Stone, please don't get me wrong, I am not trying to discourage you from printing, quite the opposite. But you aren't tailoring your current processes to paper, you are tailoring them to a scanner.
I'm in the mood for a new endeavor so over the weekend I ordered myself some Rollo-Pyro for a portrait project.
My intent is to put together an end-to-end process that will print almost automatically. It is going to take a heck of a lot of work to get there.
Every shot will be metered with an incident meter.
I will use artificial means (flash/skrims/...) to control subject placement on the curve instead of burning and dodging.

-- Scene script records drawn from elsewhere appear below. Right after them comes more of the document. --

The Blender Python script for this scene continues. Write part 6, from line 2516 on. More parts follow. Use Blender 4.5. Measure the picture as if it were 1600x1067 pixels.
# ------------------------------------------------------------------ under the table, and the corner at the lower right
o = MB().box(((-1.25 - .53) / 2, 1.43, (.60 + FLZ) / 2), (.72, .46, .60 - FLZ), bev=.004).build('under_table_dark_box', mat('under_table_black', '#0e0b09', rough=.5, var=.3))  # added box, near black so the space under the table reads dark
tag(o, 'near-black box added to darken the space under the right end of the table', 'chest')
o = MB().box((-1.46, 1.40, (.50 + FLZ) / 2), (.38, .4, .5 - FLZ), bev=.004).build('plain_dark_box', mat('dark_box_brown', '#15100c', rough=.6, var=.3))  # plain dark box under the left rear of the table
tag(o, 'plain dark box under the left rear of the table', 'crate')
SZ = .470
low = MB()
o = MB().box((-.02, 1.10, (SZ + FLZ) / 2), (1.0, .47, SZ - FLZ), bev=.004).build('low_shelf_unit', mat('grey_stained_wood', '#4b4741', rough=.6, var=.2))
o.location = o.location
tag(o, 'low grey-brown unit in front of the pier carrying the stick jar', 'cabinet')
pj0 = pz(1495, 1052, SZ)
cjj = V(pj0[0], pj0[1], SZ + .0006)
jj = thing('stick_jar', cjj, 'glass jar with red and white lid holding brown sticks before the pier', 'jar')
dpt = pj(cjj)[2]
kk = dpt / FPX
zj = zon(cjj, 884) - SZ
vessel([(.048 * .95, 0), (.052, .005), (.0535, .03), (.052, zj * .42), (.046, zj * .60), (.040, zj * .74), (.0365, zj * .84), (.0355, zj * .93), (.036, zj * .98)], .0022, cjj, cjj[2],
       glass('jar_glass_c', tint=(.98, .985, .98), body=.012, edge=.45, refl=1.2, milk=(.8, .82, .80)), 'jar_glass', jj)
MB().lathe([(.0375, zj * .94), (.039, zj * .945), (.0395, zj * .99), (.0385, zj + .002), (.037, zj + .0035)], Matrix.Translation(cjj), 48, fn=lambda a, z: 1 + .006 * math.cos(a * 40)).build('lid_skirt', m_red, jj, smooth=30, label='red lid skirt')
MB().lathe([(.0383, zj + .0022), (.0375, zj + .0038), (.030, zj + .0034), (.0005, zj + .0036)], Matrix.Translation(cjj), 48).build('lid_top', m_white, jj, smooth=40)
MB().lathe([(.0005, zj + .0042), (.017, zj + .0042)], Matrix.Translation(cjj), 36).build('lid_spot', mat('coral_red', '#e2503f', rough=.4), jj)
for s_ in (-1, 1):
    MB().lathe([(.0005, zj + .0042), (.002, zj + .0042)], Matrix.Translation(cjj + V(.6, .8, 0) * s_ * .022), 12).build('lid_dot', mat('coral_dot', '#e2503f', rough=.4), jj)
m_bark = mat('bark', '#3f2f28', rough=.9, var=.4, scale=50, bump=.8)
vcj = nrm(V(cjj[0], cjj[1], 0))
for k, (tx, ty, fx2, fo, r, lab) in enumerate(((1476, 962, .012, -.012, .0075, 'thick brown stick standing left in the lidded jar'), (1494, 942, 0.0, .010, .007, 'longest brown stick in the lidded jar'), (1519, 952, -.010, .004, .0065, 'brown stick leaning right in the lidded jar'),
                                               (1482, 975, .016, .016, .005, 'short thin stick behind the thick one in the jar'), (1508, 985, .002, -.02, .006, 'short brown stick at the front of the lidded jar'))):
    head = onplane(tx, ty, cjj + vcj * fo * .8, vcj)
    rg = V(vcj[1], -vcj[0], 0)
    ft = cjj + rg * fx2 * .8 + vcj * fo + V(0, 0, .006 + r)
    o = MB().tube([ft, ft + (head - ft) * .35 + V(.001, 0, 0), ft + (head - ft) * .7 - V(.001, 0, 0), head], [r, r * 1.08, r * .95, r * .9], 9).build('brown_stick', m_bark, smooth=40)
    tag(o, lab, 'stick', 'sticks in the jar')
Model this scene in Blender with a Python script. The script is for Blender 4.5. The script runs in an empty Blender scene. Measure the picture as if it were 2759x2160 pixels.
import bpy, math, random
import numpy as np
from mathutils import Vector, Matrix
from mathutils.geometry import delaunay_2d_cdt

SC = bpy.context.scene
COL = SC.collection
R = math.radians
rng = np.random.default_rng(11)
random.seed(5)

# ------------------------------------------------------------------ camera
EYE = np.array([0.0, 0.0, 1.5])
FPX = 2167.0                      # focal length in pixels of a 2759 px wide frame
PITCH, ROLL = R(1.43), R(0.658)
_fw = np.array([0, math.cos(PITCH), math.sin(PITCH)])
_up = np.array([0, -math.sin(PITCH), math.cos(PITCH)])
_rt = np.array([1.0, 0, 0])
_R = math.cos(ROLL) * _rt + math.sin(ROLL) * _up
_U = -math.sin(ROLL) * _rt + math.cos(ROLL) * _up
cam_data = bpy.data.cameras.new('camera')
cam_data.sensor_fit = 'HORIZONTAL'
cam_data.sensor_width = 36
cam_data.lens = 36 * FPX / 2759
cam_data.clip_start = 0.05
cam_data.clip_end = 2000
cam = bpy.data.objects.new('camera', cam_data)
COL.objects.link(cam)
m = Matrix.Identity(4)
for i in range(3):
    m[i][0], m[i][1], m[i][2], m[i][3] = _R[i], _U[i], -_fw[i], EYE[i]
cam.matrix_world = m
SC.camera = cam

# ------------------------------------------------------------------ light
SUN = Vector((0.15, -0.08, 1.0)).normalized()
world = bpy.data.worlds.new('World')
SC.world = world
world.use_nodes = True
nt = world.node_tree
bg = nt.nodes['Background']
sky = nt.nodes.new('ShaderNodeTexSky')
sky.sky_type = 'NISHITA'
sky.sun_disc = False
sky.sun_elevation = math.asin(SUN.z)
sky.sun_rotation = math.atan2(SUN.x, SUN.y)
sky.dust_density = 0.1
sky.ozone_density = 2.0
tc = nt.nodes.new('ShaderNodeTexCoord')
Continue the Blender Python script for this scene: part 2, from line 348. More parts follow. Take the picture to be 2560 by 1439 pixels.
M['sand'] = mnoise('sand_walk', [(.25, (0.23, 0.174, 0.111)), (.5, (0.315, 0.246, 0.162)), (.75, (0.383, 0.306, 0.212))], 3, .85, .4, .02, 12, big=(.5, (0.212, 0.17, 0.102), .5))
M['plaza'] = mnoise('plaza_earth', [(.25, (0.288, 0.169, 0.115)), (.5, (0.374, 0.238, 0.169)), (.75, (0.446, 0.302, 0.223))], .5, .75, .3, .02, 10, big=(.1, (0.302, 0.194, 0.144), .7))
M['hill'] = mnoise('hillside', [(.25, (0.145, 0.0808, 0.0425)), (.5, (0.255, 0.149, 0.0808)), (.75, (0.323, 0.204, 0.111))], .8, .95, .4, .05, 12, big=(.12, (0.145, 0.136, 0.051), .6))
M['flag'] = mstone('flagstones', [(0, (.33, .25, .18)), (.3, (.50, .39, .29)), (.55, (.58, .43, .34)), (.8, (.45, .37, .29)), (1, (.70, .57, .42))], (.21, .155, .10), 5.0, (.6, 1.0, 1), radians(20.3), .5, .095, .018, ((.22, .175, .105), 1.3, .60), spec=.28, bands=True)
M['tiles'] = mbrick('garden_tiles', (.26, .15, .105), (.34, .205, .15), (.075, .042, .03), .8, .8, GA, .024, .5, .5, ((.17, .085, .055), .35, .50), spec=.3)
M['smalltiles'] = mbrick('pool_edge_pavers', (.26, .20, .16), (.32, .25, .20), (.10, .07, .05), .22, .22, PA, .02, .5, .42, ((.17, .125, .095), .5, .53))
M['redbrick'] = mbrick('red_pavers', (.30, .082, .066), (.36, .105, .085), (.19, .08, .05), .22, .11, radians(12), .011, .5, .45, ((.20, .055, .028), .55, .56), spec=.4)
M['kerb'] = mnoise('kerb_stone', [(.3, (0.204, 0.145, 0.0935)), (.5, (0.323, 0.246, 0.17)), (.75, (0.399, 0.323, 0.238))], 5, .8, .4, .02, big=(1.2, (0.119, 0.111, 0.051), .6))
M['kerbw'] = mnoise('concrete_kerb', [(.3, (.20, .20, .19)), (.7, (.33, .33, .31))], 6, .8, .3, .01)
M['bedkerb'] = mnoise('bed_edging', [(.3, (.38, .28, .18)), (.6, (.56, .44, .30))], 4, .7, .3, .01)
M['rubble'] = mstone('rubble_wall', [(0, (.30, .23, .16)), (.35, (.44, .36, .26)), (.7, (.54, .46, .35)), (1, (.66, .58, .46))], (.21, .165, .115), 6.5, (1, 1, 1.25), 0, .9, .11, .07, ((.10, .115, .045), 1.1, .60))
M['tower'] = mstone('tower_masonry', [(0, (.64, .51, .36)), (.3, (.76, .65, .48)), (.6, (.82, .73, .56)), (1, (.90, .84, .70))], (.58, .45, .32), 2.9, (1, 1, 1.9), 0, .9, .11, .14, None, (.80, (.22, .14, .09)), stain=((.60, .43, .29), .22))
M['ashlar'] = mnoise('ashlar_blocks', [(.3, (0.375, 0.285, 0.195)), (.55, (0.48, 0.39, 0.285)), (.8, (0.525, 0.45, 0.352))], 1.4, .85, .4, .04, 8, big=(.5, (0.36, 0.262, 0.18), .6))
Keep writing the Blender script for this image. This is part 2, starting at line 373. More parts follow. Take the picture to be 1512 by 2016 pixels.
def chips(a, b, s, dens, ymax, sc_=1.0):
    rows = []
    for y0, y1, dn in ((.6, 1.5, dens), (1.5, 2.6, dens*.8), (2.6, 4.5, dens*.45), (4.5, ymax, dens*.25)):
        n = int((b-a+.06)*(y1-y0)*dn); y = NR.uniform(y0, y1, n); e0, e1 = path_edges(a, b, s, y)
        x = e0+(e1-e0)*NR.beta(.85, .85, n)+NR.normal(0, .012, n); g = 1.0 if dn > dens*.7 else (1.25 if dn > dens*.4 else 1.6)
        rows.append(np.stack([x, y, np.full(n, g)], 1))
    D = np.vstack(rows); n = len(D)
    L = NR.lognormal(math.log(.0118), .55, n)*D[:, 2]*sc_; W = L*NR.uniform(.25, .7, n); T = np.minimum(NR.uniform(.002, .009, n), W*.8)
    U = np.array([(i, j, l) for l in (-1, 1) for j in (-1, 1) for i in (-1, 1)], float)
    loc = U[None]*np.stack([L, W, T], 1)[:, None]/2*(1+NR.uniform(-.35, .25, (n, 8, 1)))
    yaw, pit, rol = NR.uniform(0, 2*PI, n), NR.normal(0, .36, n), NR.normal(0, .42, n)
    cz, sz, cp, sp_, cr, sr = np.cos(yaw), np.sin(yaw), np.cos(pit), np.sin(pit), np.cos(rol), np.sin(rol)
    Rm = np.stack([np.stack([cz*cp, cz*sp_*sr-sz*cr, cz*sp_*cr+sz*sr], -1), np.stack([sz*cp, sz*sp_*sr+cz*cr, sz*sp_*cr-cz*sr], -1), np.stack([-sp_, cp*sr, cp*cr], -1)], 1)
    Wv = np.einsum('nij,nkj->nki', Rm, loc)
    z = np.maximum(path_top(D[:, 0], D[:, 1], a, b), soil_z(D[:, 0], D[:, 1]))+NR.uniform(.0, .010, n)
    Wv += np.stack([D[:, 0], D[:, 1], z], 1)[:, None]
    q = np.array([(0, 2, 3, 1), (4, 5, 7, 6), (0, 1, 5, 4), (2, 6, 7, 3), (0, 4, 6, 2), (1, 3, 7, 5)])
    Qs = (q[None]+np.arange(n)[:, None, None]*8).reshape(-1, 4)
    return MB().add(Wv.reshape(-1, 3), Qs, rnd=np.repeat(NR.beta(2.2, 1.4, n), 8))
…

The development of the film will be tried, tested, retested, and tailored to print as expected on the exact brand, size, surface, and print grade paper I intend.
I hope to control every link in the chain; DOF, color of tone, what I focus on, the exact same time in development and temperature of the chemicals every time, same lens, same FP-4+, same enlarger and enlarger lens...
I hope that once I have the system set-in-stone that the whole set of prints "matches" in terms of look. Take any two, three, or twelve, out of the whole set and put them together on their own and viewers will still understand that they belong as part of a set.
I intend to do something similar with a faster film too.
The hope is to define a style that I can be known for, to make salable products, and to keep the time in the darkroom manageable.
Even with all that exactness, I still expect to have to adjust the enlarger here and there to make them match. Just the way it is.